Monday, August 19, 2013

D.C. Troicuk talks about "Out of the Deep"

Today, D.C. Troicuk answers our question:

Q: Where did you get the idea for your Grey Area story?

D.C. Troicuk: Writing for the theme ‘unearthed’ it was a no-brainer where my story would be based. My Dad was a coal miner.

I remembered a day when a mechanical breakdown prevented the usual exit of the shift up into the mine yard and the men walked out via an airshaft near our house. For some reason, this always intrigued me. How did they get up to the surface? Was it a vertical shaft or did it angle downward? Was it an actual emergency exit? I have no answers. I went over to see the shaft entrance (or exit?) which remained, sealed, after the mine was closed. I did not expect answers. I just wanted to see what it looked like now, whatever remained. I would have used that description. But there is no sign of it now.

Also fresh on my mind were the thirty-three Chilean miners who had been trapped underground for ten weeks that summer. Who didn’t wonder – especially those of us living in coal mining communities – how it must have been for them during those long weeks?

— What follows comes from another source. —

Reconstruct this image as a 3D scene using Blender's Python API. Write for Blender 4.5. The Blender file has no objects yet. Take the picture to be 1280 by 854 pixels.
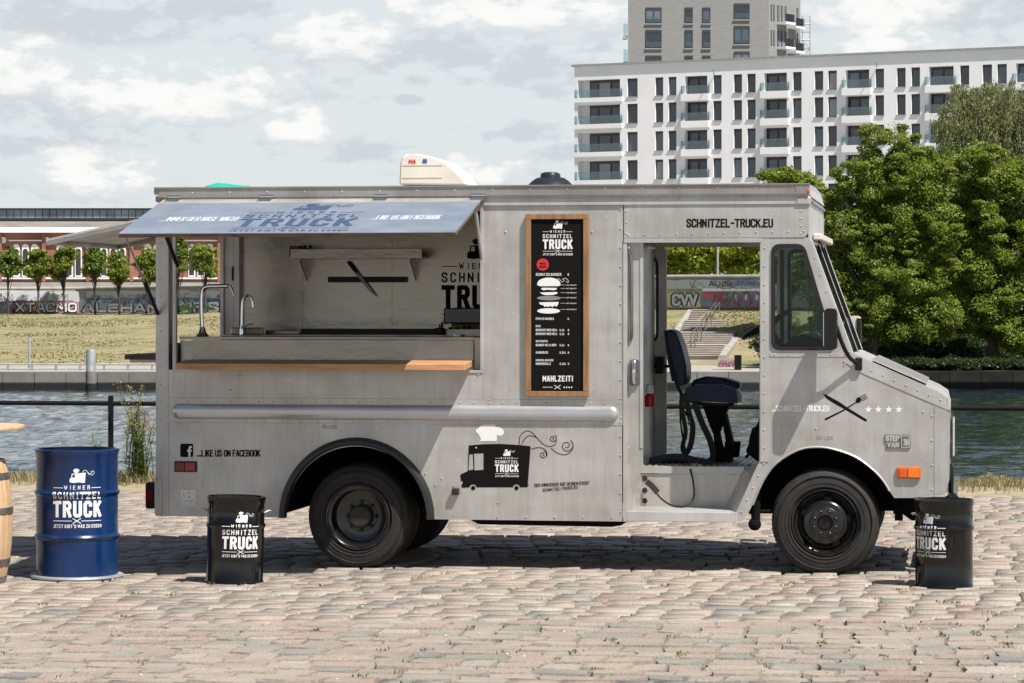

I learned that it takes as much effort to avoid details as to get them right. My in-house consultant – my Dad – is no longer with us. The best I could do was to google a few technical questions to give some sense that I knew what I was talking about. Like: how long will a cap lamp retain battery power? But overall I purposely – but not simply – avoided being too technical. The rest is pure speculation.